In the first post I wrote for A Clear Lens, I talked about faith, science, and fear. I delved into the Church’s general lack of understanding of evolution and “the other side,” and why that is. I called us to leave behind our fear of what we will uncover and to boldly explore God’s creation through science.

This is easier said than done, and I was 100% preaching to myself.

We as the Church have mostly-unwittingly built this idea that “(certain) science can’t be right or else God must be wrong.” We’ve taken the link between science and faith so far that we’ve built a life-or-death situation. We’re losing the understanding that the prevailing scientific theories don’t determine God’s existence. Science was created by God; its existence is dependent on Him, not vice versa. So why are we scared that science will “kill” God?

Sometimes, we get so caught up in “debunking evolution” that we make it seem like if for some reason we are unsuccessful, then that’s it—it’s curtains for God. Of course it’s important to critically examine ideas and do that debunking when necessary. But we must realize that God isn’t dependent on our efforts to accomplish His purposes. 

1. The power of God’s Word is not dependent on our ability to defend or explain it.

His Word is a double-edged sword (Hebrews 4:12), not mere human words! In Romans 1:16, Paul says: “For I am not ashamed of the gospel, for it is the power of God for salvation to everyone who believes, to the Jew first and also to the Greek” (ESV, emphasis added). Even if we bungle our attempts to explain it and share it, God’s Word can change hearts and lives.

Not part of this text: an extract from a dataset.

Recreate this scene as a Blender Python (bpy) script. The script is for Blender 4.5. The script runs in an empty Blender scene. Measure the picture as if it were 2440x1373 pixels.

2. God’s salvation plan is not dependent on our ability to spread the gospel.

If we do not speak, the rocks will cry out in praise of Him (Luke 19:40). Romans 1:19-20 describes how God’s invisible qualities are clearly seen in what He has made. Finally, when Mordecai was urging Esther to speak with the king about the edict to kill the Jews, he said to her: “For if you remain silent at this time, relief and deliverance for the Jews will arise from another place” (Esther 4:14a NIV). God has graciously chosen to use us in His redemption plan, but even if we fail, He will prevail.

3. God’s existence is not dependent on our ability to prove it.

Truth is truth, even if you can’t see it or don’t believe it. Accepting salvation is an act of faith because we have no way of 100% proving the existence of God. “Now faith is the assurance of things hoped for, the conviction of things not seen” (Hebrews 11:1 ESV). There are reasons to believe, but at some point, you must make the decision to believe.

 

Sometimes in our rush to quote 1 Peter 3:15, we forget to pay attention to what we are giving an answer/defense for. It is not God’s existence. It is not science. It is not our interpretation of what the Bible says on baptism, communion, women, alcohol, or any number of other things we may have strong beliefs about. No. We are simply called to give a reason for the hope that we have. And what is that reason? It’s the gospel. It’s “God sent His Son as the perfect sacrifice to pay for my sins, so I could live eternally with Him.” That’s why we have hope, and that’s what we are called to speak.

God exists, whether we can prove it or not. And He is not dependent on anything we do. His purpose and His truth will overcome, even when we falter. So take heart–there’s no need to fear. Our efforts are important, but after all, it’s God who grows the harvest. And nothing is a threat to Him.